Konu: | CHP Grubu önerisi münasebetiyle |
Yasama Yılı: | 3 |
Birleşim: | 104 |
Tarih: | 02.07.2025 |
DEM PARTİ GRUBU ADINA SEVİLAY ÇELENK (Diyarbakır) - Sayın Başkan, değerli milletvekilleri; Madımak katliamının 32'nci yıl dönümünde ikinci önerge yine bu konuda. Kelimeler tükendi yıllardır, söz tükendi. Söylenecek her şey söylendi fakat yine de yaşanan şeyin ne olduğunu anlatmaya kâfi gelmiyor söylenenler. 2 Temmuz 1993'te ne oldu? 30'uncu yılında Avrupa Alevi Federasyonları Derneğinin desteğiyle hazırlanan Madımak hafızası projesi kapsamında bir film yapıldı. "Çok Kötü Bir Şey Oldu" adı verilmişti bu filme. Hakikaten ancak böyle söyleyebiliyoruz. Çok büyük bir kötülük yapıldı, büyük ve üstesinden gelinemez bir kötülük. Çoğunluğu Alevi olan ozan, şair, kadın, erkek, öğrenci, genç, yaşlı bir grup insana üstesinden gelinemez bir kötülük yapıldı. Hepimizin bir Madımak hafızası var, hepimiz başka türlü hatırlıyoruz. Ben o sene yurt dışında eğitim gören genç bir insandım ve katliamı bana bir yabancı haber vermişti. Televizyondan duymuş, koşa koşa yanıma gelmişti ve bana "Türkiye'de bir otel dolusu şairi, yazarı, sanatçıyı canlı canlı yakmışlar." demişti. Ne olduğunu anlamamıştım ama o günkü utancımı hiç unutmuyorum; büyük bir utanç duymuştum, böyle bir şeyle anılmaktan, ülkenin böyle bir şeyle haber olmasından büyük ve tarif edilemez bir utanç duymuştum.

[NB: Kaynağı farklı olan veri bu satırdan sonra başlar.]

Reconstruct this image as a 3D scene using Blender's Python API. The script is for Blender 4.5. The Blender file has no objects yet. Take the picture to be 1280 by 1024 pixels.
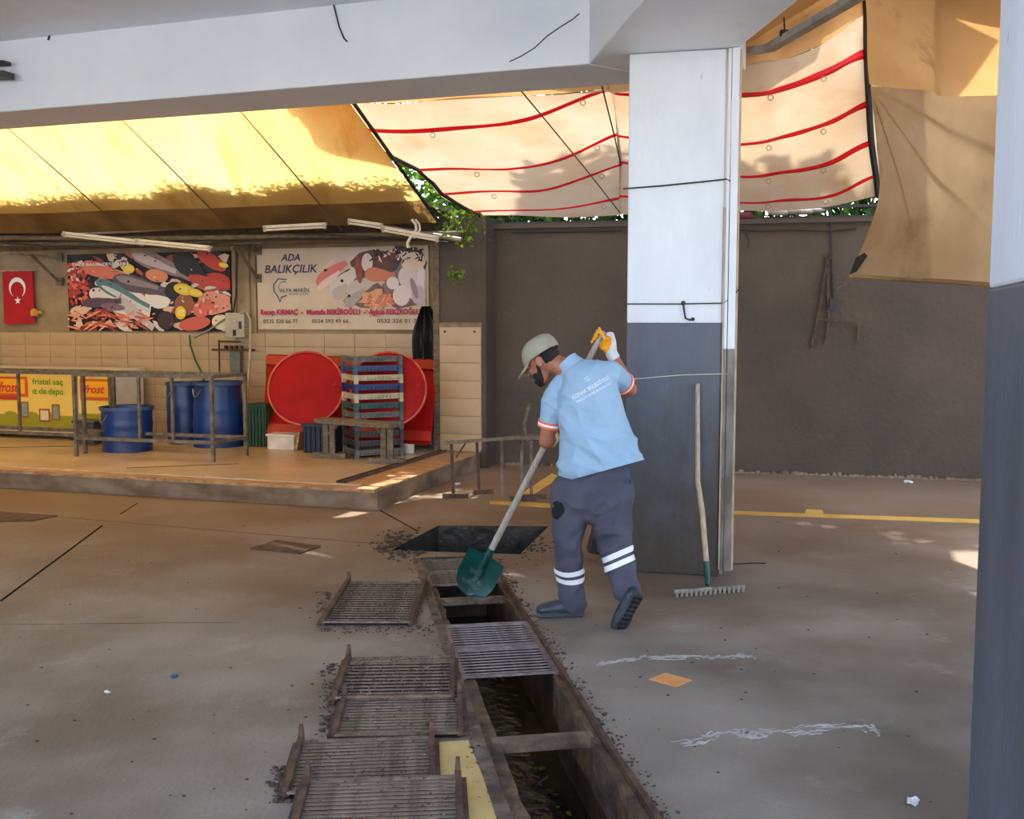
import bpy, bmesh, math, random
from math import sin, cos, pi, radians, atan, atan2, sqrt
from mathutils import Vector, Matrix, noise, Quaternion
from mathutils.geometry import tessellate_polygon
from mathutils.bvhtree import BVHTree
random.seed(7)
scene = bpy.context.scene
COL = scene.collection
V = Vector

# ------------------------------------------------------------------ camera, sky, sun, exposure
EYE = 1.65; FPX = 1292.0; PITCH = atan(112 / FPX)
cam = bpy.data.cameras.new('camera'); camo = bpy.data.objects.new('camera', cam); COL.objects.link(camo)
cam.sensor_width = 36; cam.lens = FPX / 1280 * 36; cam.clip_end = 200
camo.location = (0, 0, EYE); camo.rotation_euler = (pi / 2 - PITCH, 0, 0)
scene.camera = camo
scene.view_settings.view_transform = 'Standard'; scene.view_settings.look = 'None'
scene.view_settings.gamma = 1; scene.view_settings.use_curve_mapping = False
scene.view_settings.exposure = 0.68
SUN_EL, SUN_AZ = 58, 12      # sun stands beyond the back wall, a little to the right
world = bpy.data.worlds.new('sky'); scene.world = world; world.use_nodes = True
wn = world.node_tree.nodes; wl = world.node_tree.links
sky = wn.new('ShaderNodeTexSky'); sky.sky_type = 'NISHITA'; sky.sun_disc = False
sky.sun_elevation = radians(SUN_EL); sky.sun_rotation = radians(SUN_AZ)
sky.air_density = 1.0; sky.dust_density = 2.5; sky.ozone_density = 1.0
bgn = wn['Background']; bgn.inputs[1].default_value = 0.55
wl.new(sky.outputs[0], bgn.inputs[0])
sl = bpy.data.lights.new('sun', 'SUN'); sl.energy = 7.0; sl.angle = radians(0.9); sl.color = (1, .93, .82)
so = bpy.data.objects.new('sun', sl); COL.objects.link(so)
sd = V((sin(radians(SUN_AZ)) * cos(radians(SUN_EL)), cos(radians(SUN_AZ)) * cos(radians(SUN_EL)), sin(radians(SUN_EL))))
so.rotation_euler = sd.to_track_quat('Z', 'Y').to_euler(); so.location = (2, 20, 20)

# ------------------------------------------------------------------ measuring: photograph -> real coordinates
def ray(x, y):
    a = (x - 640) / FPX; b = (512 - y) / FPX
    return V((a, cos(PITCH) + b * sin(PITCH), -sin(PITCH) + b * cos(PITCH)))
def F(x, y, z=0.0):
    d = ray(x, y); t = (z - EYE) / d.z
    return V((d.x * t, d.y * t, z))
def P(x, y, Y):
    d = ray(x, y); t = Y / d.y
    return V((d.x * t, Y, EYE + d.z * t))
TH = radians(17.4)
AX = V((cos(TH), -sin(TH), 0)); BX = V((sin(TH), cos(TH), 0)); O0 = F(473, 635)
def RL(a, b, z=0.0): return O0 + AX * a + BX * b + V((0, 0, z))
def toR(p):
    d = p - O0; return V((d.dot(AX), d.dot(BX), p.z))
def W(x, y, bb):
    d = ray(x, y); n = O0.dot(BX) + bb; t = n / d.dot(BX)
    p = d * t; p.z += EYE; return toR(p)          # (a, b, z) in the shop's own axes
WALLN = V((1.48, 6.4, 0)).normalized()             # back wall: from (-.5,11.83) to (5.9,10.35)
def BW(x, y, off=0.0):
    d = ray(x, y); n = V((-.5, 11.83, 0)).dot(WALLN) - off; t = n / d.dot(WALLN)
    p = d * t; p.z += EYE; return p

# ------------------------------------------------------------------ mesh helpers
class MB:
    def __init__(s): s.v = []; s.f = []; s.m = []; s.c = []
    def add(s, vs, fs, mi=0, col=None):
        k = len(s.v); s.v += [tuple(v) for v in vs]
        for f in fs:
            s.f.append([i + k for i in f]); s.m.append(mi); s.c.append(col or (1, 1, 1))
        return s
    def box(s, c, size, rot=None, mi=0, col=None, taper=1.0):
        c = V(c); hx, hy, hz = size[0] / 2, size[1] / 2, size[2] / 2
        vs = []
        for z in (-1, 1):
            t = taper if z > 0 else 1
            for x, y in ((-1, -1), (1, -1), (1, 1), (-1, 1)):
                p = V((x * hx * t, y * hy * t, z * hz))
                if rot is not None: p = rot @ p
                vs.append(c + p)
        return s.add(vs, [(3, 2, 1, 0), (4, 5, 6, 7), (0, 1, 5, 4), (1, 2, 6, 5), (2, 3, 7, 6), (3, 0, 4, 7)], mi, col)
    def bar(s, p0, p1, w, h=None, mi=0, up=V((0, 0, 1)), col=None):
        p0, p1 = V(p0), V(p1); h = h or w; d = (p1 - p0); L = d.length; d.normalize()
        u = up - d * up.dot(d)
        if u.length < 1e-3: u = V((0, 1, 0)) - d * d.y
        u.normalize(); r = d.cross(u)
        R = Matrix((r, d, u)).transposed()
        return s.box((p0 + p1) / 2, (w, L, h), R, mi, col)
    def tube(s, pts, r, n=8, mi=0, closed=True, col=None):
        pts = [V(p) for p in pts]; N = len(pts)
        rr = r if isinstance(r, (list, tuple)) else [r] * N
        ref = V((0, 0, 1)); rings = []; pu = None
        for i, p in enumerate(pts):
            d = (pts[min(i + 1, N - 1)] - pts[max(i - 1, 0)]).normalized()
            u = (pu if pu is not None else (ref if abs(d.z) < .9 else V((1, 0, 0))))
            u = (u - d * u.dot(d)).normalized(); pu = u; w = d.cross(u)
            rings.append([p + (u * cos(2 * pi * k / n) + w * sin(2 * pi * k / n)) * rr[i] for k in range(n)])
        vs = [q for ring in rings for q in ring]; fs = []
        for i in range(N - 1):
            for k in range(n):
                a, b = i * n + k, i * n + (k + 1) % n
                fs.append((a, a + n, b + n, b))
        if closed: fs += [tuple(range(n)), tuple(range((N - 1) * n, N * n))[::-1]]
        return s.add(vs, fs, mi, col)
    def lathe(s, prof, c=(0, 0, 0), n=24, mi=0, R=None, col=None):
        c = V(c); vs = []; fs = []
        for (r, z) in prof:
            for k in range(n):
                p = V((r * cos(2 * pi * k / n), r * sin(2 * pi * k / n), z))
                if R is not None: p = R @ p
                vs.append(c + p)
        for i in range(len(prof) - 1):
            for k in range(n):
                a, b = i * n + k, i * n + (k + 1) % n
                fs.append((a, b, b + n, a + n))
        return s.add(vs, fs, mi, col)
    def prism(s, pts, d, mi=0, col=None):
        n = len(pts); pts = [V(p) for p in pts]; d = V(d)
        vs = pts + [p + d for p in pts]
        fs = [tuple(range(n))[::-1], tuple(range(n, 2 * n))] + [(i, (i + 1) % n, n + (i + 1) % n, n + i) for i in range(n)]
        return s.add(vs, fs, mi, col)
    def ell(s, c, r, R=None, nu=14, nv=9, mi=0, col=None):
        c = V(c); vs = []; fs = []
        for j in range(nv + 1):
            t = pi * j / nv
            for k in range(nu):
                a = 2 * pi * k / nu
                p = V((r[0] * sin(t) * cos(a), r[1] * sin(t) * sin(a), r[2] * cos(t)))
                if R is not None: p = R @ p
                vs.append(c + p)
        for j in range(nv):
            for k in range(nu):
                a, b = j * nu + k, j * nu + (k + 1) % nu
                fs.append((a, a + nu, b + nu, b))
        return s.add(vs, fs, mi, col)
    def loft(s, rings, side, n=20, mi=0, cap=True):
        """rings: (centre, half width along side, half depth); ends rounded"""
        side = V(side); N = len(rings); vs = []; fs = []
        R = [(V(c), a, b) for c, a, b in rings]
        ext = []
        if cap:
            d = (R[0][0] - R[1][0]).normalized(); m = min(R[0][1], R[0][2])
            for k in (.97, .75, .3): ext.append((R[0][0] + d * m * sin(math.acos(k)), R[0][1] * k, R[0][2] * k))
            ext = ext[::-1]
            d = (R[-1][0] - R[-2][0]).normalized(); m = min(R[-1][1], R[-1][2]); e2 = []
            for k in (.97, .75, .3): e2.append((R[-1][0] + d * m * sin(math.acos(k)), R[-1][1] * k, R[-1][2] * k))
            R = ext + R + e2
        N = len(R)
        for i, (c, a, b) in enumerate(R):
            d = (R[min(i + 1, N - 1)][0] - R[max(i - 1, 0)][0]).normalized()
            u = (side - d * side.dot(d)).normalized(); w = d.cross(u)
            for k in range(n):
                t = 2 * pi * k / n; vs.append(c + u * a * cos(t) + w * b * sin(t))
        for i in range(N - 1):
            for k in range(n):
                a, b = i * n + k, i * n + (k + 1) % n
                fs.append((a, a + n, b + n, b))
        fs += [tuple(range(n)), tuple(range((N - 1) * n, N * n))[::-1]]
        return s.add(vs, fs, mi)
    def mesh(s, name, mats, smooth=False):
        me = bpy.data.meshes.new(name); me.from_pydata(s.v, [], s.f)
        for m in (mats if isinstance(mats, (list, tuple)) else [mats]): me.materials.append(m)
        me.polygons.foreach_set('material_index', s.m)
        if any(c != (1, 1, 1) for c in s.c):
            at = me.color_attributes.new('Print', 'FLOAT_COLOR', 'CORNER'); i = 0
            for p, c in zip(me.polygons, s.c):
                for _ in p.loop_indices: at.data[i].color = (*c, 1); i += 1
        bm = bmesh.new(); bm.from_mesh(me); bmesh.ops.recalc_face_normals(bm, faces=bm.faces); bm.to_mesh(me); bm.free()
        if smooth:
            me.polygons.foreach_set('use_smooth', [True] * len(me.polygons))
            try: me.set_sharp_from_angle(angle=radians(40))
            except Exception: pass
        me.update(); return me
    def build(s, name, mats, parent=None, smooth=False, world=False, bevel=0):
        if world and parent is not None:
            inv = parent.matrix_world_i if hasattr(parent, 'matrix_world_i') else None
            M = Matrix.LocRotScale(parent.location, parent.rotation_euler, None).inverted()
            s.v = [tuple(M @ V(v)) for v in s.v]
        me = s.mesh(name, mats, smooth); o = bpy.data.objects.new(name, me); COL.objects.link(o)
        if parent is not None: o.parent = parent
        if bevel:
            b = o.modifiers.new('edge', 'BEVEL'); b.width = bevel; b.segments = 2; b.limit_method = 'ANGLE'
        return o
def tag(o, label=None, cat=None, group=None, kind=None):
    if label: o['label'] = label
    if cat: o['category'] = cat
    if group: o['group'] = group
    if kind: o['kind'] = kind
    return o
def thing(name, label, cat, loc=(0, 0, 0), rz=0.0, group=None):
    o = bpy.data.objects.new(name, None); COL.objects.link(o); o.empty_display_size = .1
    o.location = loc; o.rotation_euler = (0, 0, rz); return tag(o, label, cat, group)
def room(name, label, cat, a, b, z=0.0, group=None, rz=0.0): return thing(name, label, cat, RL(a, b, z), -TH + rz, group)
def link(name, me, parent, loc=(0, 0, 0), rot=(0, 0, 0)):
    o = bpy.data.objects.new(name, me); COL.objects.link(o); o.parent = parent; o.location = loc; o.rotation_euler = rot; return o
def dup(root, loc, rz, label, group=None):
    r = root.copy(); COL.objects.link(r); r.location = loc; r.rotation_euler = (0, 0, rz); r['label'] = label
    if group: r['group'] = group
    for ch in list(root.children):
        c = ch.copy(); COL.objects.link(c); c.parent = r
        for g in list(ch.children):
            d = g.copy(); COL.objects.link(d); d.parent = c
    return r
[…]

Madımak bu ülkenin utanç tarihine yazılmış en ağır olaylardan biridir. Bugün bize değerlerden, dinî hassasiyetlerden söz eden ve güya İslam adına konuşanların bu utanç verici linç girişimleri karşısında bir hassasiyetlerinin olmaması düşündürücüdür. Zira binlerce yıllık tarihe yayılmış, köklü bir felsefe ve medeniyet geçmişi olan dinlerin, milyarlarca insanın ve binlerce kuşağın sevgilisi olmuş peygamberlerin varlığına ve itibarına doğrudan hakaret içermeyen hiçbir yazılı ya da sözlü temsil bu linç girişimlerinin verdiği zararı veremez, böyle bir kabiliyetleri yoktur. Dinî duygular, dinsel maneviyat bu kadar kırılgan değildir, bu kadar bilgelikten uzak ve güçsüz değildir. Velev ki bir zarar verdiği kabul edilsin, bu zarar hukuk ve ifade özgürlüğü dengesi çerçevesinde her türlü soruşturulabilir.

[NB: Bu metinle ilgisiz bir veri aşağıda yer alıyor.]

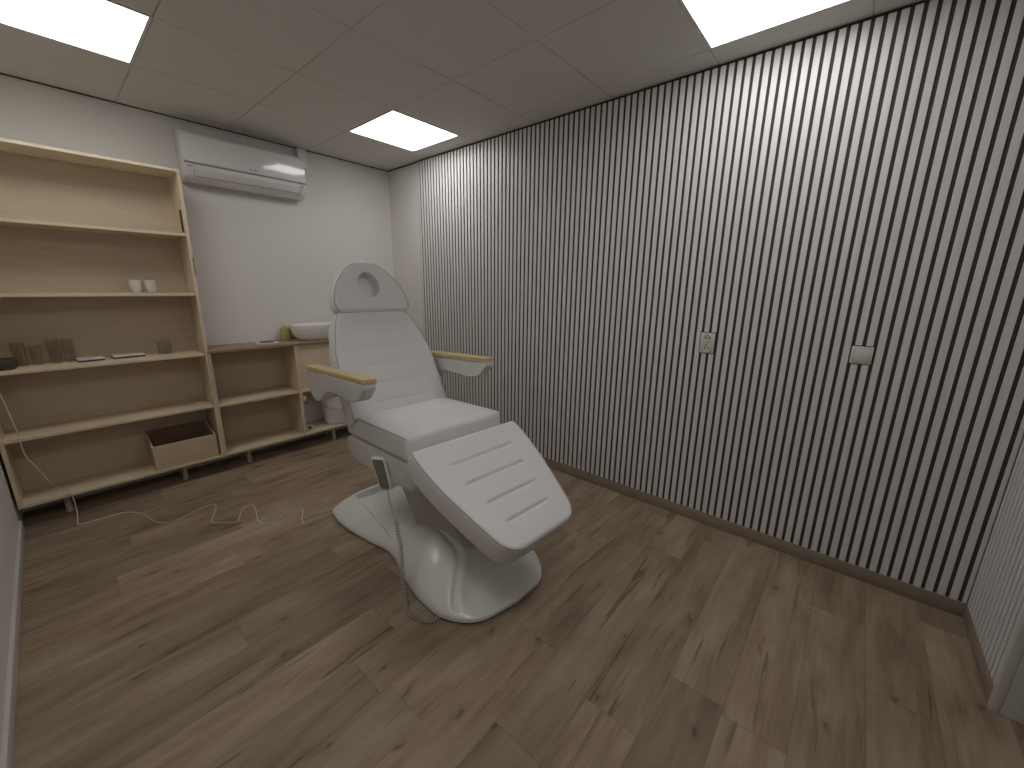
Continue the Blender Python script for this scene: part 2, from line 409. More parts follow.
# ================================================================== SHELVING
D = -.30; TH = .018
def board(bm, x0, x1, y0, y1, z0, z1): return box(bm, x0, x1, y0, y1, z0, z1, .0012, 1)
t = thing('bookcase', 'tall open pine bookcase with five compartments against the back wall', 'bookcase', (XL + .015, 0, 0))
tl = Vector((-(XL + .015), 0, 0))
X0, X1 = XL + .013, -1.7835
def part(name, bm, mat, root, o, smooth=True):
    for v in bm.verts:
        if root.name == 'bookcase' and v.co.x > -1.9 and v.co.z > .97: v.co.x += .022 * (v.co.z - .97) / 1.21
    place(bm, o); return obj(name, bm, mat, root, smooth)
bm = NB(); board(bm, X0, X0 + TH, D, -.001, .134, 2.160); part('side_panel', bm, 'plyz', t, tl)
bm = NB(); board(bm, X1 - TH, X1, D, -.001, .134, 2.160); sp_ = part('side_panel', bm, 'plyz', t, tl)
bm = NB(); board(bm, X0, X1, D, -.001, 2.160, 2.178); part('top_board', bm, 'edge', t, tl)
for z in (1.757, 1.360, .932, .539, .134):
    bm = NB(); board(bm, X0 + TH, X1 - TH, D, -.041, z, z + TH); part('shelf', bm, 'plyx', t, tl)
bm = NB(); box(bm, X0 + TH, X1 - TH, -.040, -.034, .152, 2.160); part('back_panel', bm, 'ply_back', t, tl, False)
# dark slot near the front of the right side panel, and a second one on its edge lower down
bm = NB(); box(bm, X1 - TH - .006, X1 - TH + .001, -.258, -.238, 1.79, 1.93); part('slot', bm, 'dark', t, tl, False)
bm = NB(); box(bm, X1 - .003, X1 + .006, -.300, -.285, 1.50, 1.62); part('slot', bm, 'grey', t, tl, False)
def leg_post(x, y, root, o):
    bm = NB(); lathe(bm, [(0, 0), (.019, 0), (.019, .010), (.0165, .014), (.0165, .124), (.020, .126), (.020, .134), (0, .134)], (x, y, 0), 20); part('leg', bm, 'foot', root, o)
for x, y in ((-2.62, -.19), (-2.02, -.19), (-2.62, -.05), (-2.02, -.05)): leg_post(x, y, t, tl)

t = thing('low_shelf_unit', 'low pine shelf unit under the brown worktop beside the tall bookcase', 'shelf unit', (-1.7825, 0, 0))
tl = Vector((1.7825, 0, 0)); A0, A1 = -1.7825, -.46; DV = -1.183
bm = NB(); board(bm, A0, A0 + TH, D, -.001, .134, .943); part('side_panel', bm, 'plyz', t, tl)
bm = NB(); board(bm, DV, DV + .024, D, -.006, .152, .943); part('divider', bm, 'plyz', t, tl)
bm = NB(); board(bm, A1 - TH, A1, D, -.001, .134, .943); part('side_panel', bm, 'plyz', t, tl)
bm = NB(); board(bm, A0 + TH, A1 - TH, D, -.001, .134, .152); part('bottom_board', bm, 'plyx', t, tl)
bm = NB(); board(bm, A0 + TH, DV, D, -.008, .530, .548); part('shelf', bm, 'plyx', t, tl)
bm = NB(); board(bm, DV + .024, A1 - TH, D, -.008, .530, .548); part('shelf', bm, 'plyx', t, tl)
bm = NB(); board(bm, DV + .024, A1 - TH, D + .020, D + .038, .548, .943); part('front_panel', bm, 'plyx', t, tl)
bm = NB(); box(bm, A0 + TH, DV, -.008, -.002, .152, .943); part('back_panel', bm, 'ply_back', t, tl, False)
bm = NB(); board(bm, DV + .020, DV + .046, D - .008, D - .001, .455, .500); part('cover_block', bm, 'plyz', t, tl)
for x, y in ((-1.60, -.215), (-.89, -.222), (-1.6, -.05), (-.89, -.05)): leg_post(x, y, t, tl)
bm = NB(); box(bm, -1.7825, A1 + .01, D - .004, -.001, .9435, .967, .002); o = obj('worktop', bm, 'ctop'); tag(o, 'dark brown wooden worktop over the low shelf unit', 'worktop')

# ------------------------------------------------------------------ things on the worktop
# vessel basin
t = thing('wash_basin', 'oval white ceramic vessel basin on the brown worktop', 'basin', (-.915, -.16, .9672))
bm = NB(); lathe(bm, [(0, 0), (.155, 0), (.180, .010), (.205, .045), (.226, .105), (.232, .132), (.230, .138), (.222, .138), (.214, .128), (.195, .06), (.165, .028), (0, .022)], seg=48, sy=.6); obj('bowl', bm, 'ceramic', t)
bm = NB(); lathe(bm, [(0, 0), (.02, 0), (.02, .003), (0, .003)], (0, 0, .0225), 20); obj('drain', bm, 'chrome', t)
# soap bottle
t = thing('soap_bottle', 'olive green soap bottle with pump beside the white basin', 'bottle', (-1.152, -.065, .9672))
bm = NB(); lathe(bm, [(0, 0), (.038, 0), (.042, .004), (.043, .088), (.040, .105), (.026, .116), (.013, .120), (0, .122)], seg=24); obj('bottle_body', bm, 'soap', t)
bm = NB(); lathe(bm, [(0, .122), (.012, .122), (.012, .134), (.005, .136), (.005, .15), (0, .15)], seg=16); tube(bm, [(0, 0, .15), (-.008, 0, .156), (-.04, -.01, .152)], .0045, 8); obj('pump', bm, 'cream', t)
# white sheet with a dark gadget
bm = NB(); box(bm, -1.40, -1.255, -.20, -.03, .9672, .9692, .0005, 1); o = obj('paper_sheet', bm, 'paper'); tag(o, 'white sheet lying on the brown worktop left of the soap bottle', 'paper')
t = thing('tray', 'small dark flat tray on the white sheet on the worktop', 'tray', (-1.33, -.135, .9694))
bm = NB(); lathe(bm, [(0, 0), (.05, 0), (.058, .004), (.06, .011), (.057, .011), (.052, .005), (0, .004)], seg=28, sy=.75); obj('dish', bm, 'grey', t)
bm = NB(); lathe(bm, [(0, .0045), (.049, .0045), (.049, .0065), (0, .0065)], seg=24, sy=.75); obj('insert', bm, 'dark', t)

# ------------------------------------------------------------------ things on the bookcase
cup0 = None
for x, lb in ((-2.077, 'left one of two white cups on the third bookcase shelf'), (-2.000, 'right one of two white cups on the third bookcase shelf')):
    bm = None
    if cup0 is None:
        bm = NB(); lathe(bm, [(0, 0), (.022, 0), (.025, .004), (.0325, .04), (.036, .084), (.034, .085), (.0305, .04), (.023, .008), (0, .006)], seg=28)
        cup0 = obj('cup', bm, 'cream'); cup0.location = (x, -.15, 1.3782); tag(cup0, lb, 'cup', 'white cups on the shelf')
    else:
        c = copy_tree(cup0); c.location = (x, -.15, 1.3782); c['label'] = lb
ZS = .9502
# lidded jar
t = thing('glass_jar', 'clear glass jar with knobbed lid at right end of the shelf', 'jar', (-1.985, -.10, ZS))
bm = NB(); lathe(bm, [(0, 0), (.036, 0), (.040, .004), (.041, .06), (.038, .075), (.034, .078), (.034, .075), (.037, .06), (.036, .006), (0, .004)], seg=28); obj('jar_body', bm, 'glass', t)
bm = NB(); lathe(bm, [(0, .080), (.043, .080), (.043, .086), (.02, .094), (.006, .098), (.005, .108), (.010, .116), (.008, .124), (0, .126)], seg=28); obj('lid', bm, 'glass', t)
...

Evet, dinler arası nefreti kışkırtan, kaşıyan, provoke eden, dinî duyguları aşağılayan her tür tavır ya da ifade en net dille telin edinmelidir fakat en nihayetinde hukuk ve ifade özgürlüğü dengesi çerçevesinde bununla mücadele edilmeli...

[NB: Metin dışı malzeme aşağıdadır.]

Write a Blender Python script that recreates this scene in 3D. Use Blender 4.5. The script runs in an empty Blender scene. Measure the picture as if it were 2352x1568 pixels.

(Mikrofon otomatik cihaz tarafından kapatıldı)
BAŞKAN - Buyurun.
SEVİLAY ÇELENK (Devamla) - ...hiçbirinden vazgeçmeden farklı inançlara hatta inançsızlığa, din ve dünya görüşlerine saygı kökleştirilmeye çalışılmalıdır. Madımak ve iki gün evvel Leman dergisi kuşatılmasına tanık olduğumuz gibi, her an bir lincin eşiğinde yaşıyoruz. Bir linç tekerrür etme eğilimini bize gösteriyor. "Türkiye'nin Linç Rejimi" adlı kitabın yazarı "Linç, en aşikâr medeniyet kaybıdır." der. Lincin sıradanlaştığı, kolektif bir utanç yaratmadığı, infial uyandırmadığı bir toplum, toplum olma vasfını yitirmiştir. Bu linçler karşısında bir hassasiyet göstermeden, bunları telin etmeden, Madımak'la hesaplaşmadan, Madımak'la yüzleşmeden İslamofobiden de karşılaştığımız diğer dinî duyguları hedef aldığı düşünülen şeylerden "faşizm" diye söz etmekte de gerçekten bir insicam yoktur; öncelikle bununla yüzleşilmelidir, bu katliamla yüzleşilmelidir.